By Tim Connor, Rodeo! Performance Group, Inc.

Businesses today are facing significant challenges and shortages of qualified staff. Finding and keeping good staff is critical.

How important are staff to your business? That’s sort of a basic question, because everyone knows that without staff you can’t do your own job. But really, how important do we consider our staff? After all, they haven’t been to school as long as we have, they don’t know as much, they don’t make the money we do. Shouldn’t it be easy to replace them when we need to?

It’s easy to fall into the trap of under-rating the importance of staff to a business; but it’s at least as bad to have the wrong staff in your organization. Who are the ‘wrong’ staff? Most of us would say those who don’t work hard, or take too many breaks, or don’t know what they’re doing, or who don’t take initiative. Now, these are serious defects, but the problem goes deeper – are we seeking staff who really complement the business?

When you opened your business you had an ideal in mind. Most likely it included finding and pleasing customers, providing a high quality product, delivering top-notch service to support your product, and getting customers excited enough to tell others about you. Business owners have values they bring to their business. The problem is, most don’t take the time at the front end to formalize those values, and they almost never seek to hire staff who share those same values.
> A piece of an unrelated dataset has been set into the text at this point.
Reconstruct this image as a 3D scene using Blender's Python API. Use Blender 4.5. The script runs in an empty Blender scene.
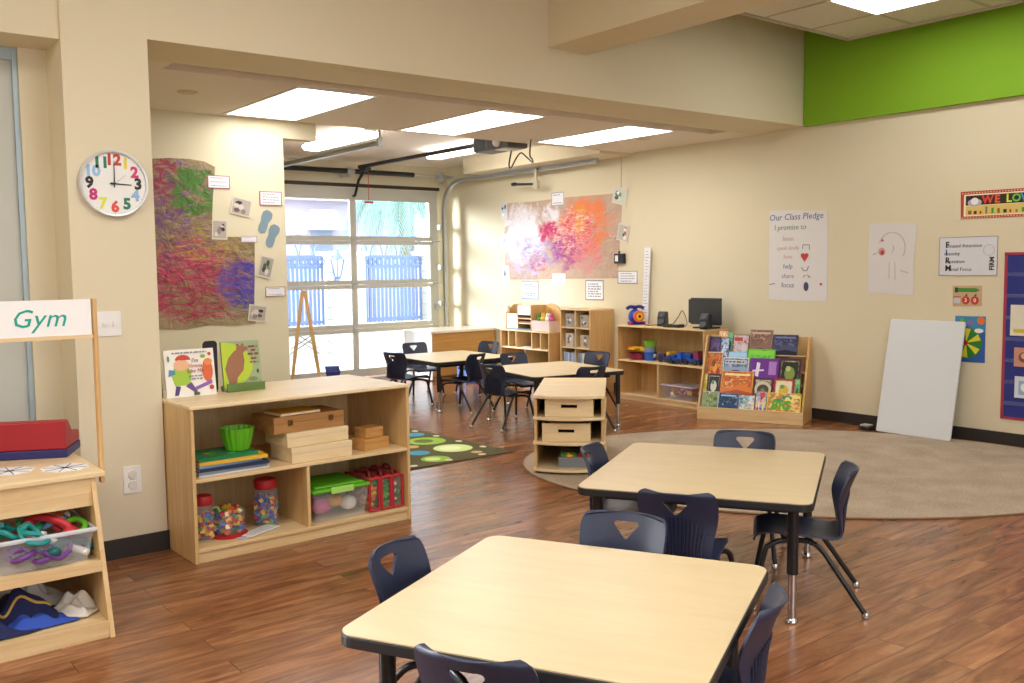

So what happens? The staff who are hired don’t match the ideal the owner had in mind. They might be too brusque, or even unfriendly with customers. They might not get along with other staff, and become a constant source of irritation. They might get flustered when the business gets busy, frustrating both customers and other staff. Maybe they just don’t have the drive that you were wanting in your staff.

But really, can you do anything about that? Sure you can; and the answer comes in two parts:

First, taking the time to identify and formalize your own values, and then build them into the business. What attitudes do you really want in your business? Do you want customers to feel fussed over, or are you happier with more of a formal professionalism? Do you want staff who take initiative, or would you rather have people who check in before making major decisions? Are you concerned with neatness and order, or do you like an atmosphere that’s more laid back and friendly? When choosing any of these approaches, you will need to plan your office structures so the attitude can happen. Failure to plan such a structure may make it difficult – or impossible – for your staff to act the way you want.

Second: For hiring people, translating those values into behavioral interviews is key. If you want certain attitudes and behaviors, you have to build an interview that goes beyond the resume and surfaces underlying conduct. People, especially those who can’t hold jobs for long, can be very good at ‘saying the right thing’ – even when they don’t usually act that way. Part of your challenge is developing questions that will dig out those past behaviors. The questions might be aimed at finding out the prospect’s reaction to a busy environment, or how they usually handle a customer. Questions can be worded to surface bad attitudes under stress, or a prospective employees work ethic.

Believe it or not, the bulk of a business owner’s time and money are spent hiring people with the right knowledge and skills – but the majority of problems and firings are based on attitudes and behaviors.

Conclusion

In summary, if you want your business to move closer to your mind’s ideal, you have to take time to identify and formalize your values, building them into the structure of your business – how it is run. THEN you have to develop an interview process that surfaces a prospective employee’s behaviors, and checks them against the attitudes you are seeking in the day-to-day operation of the business.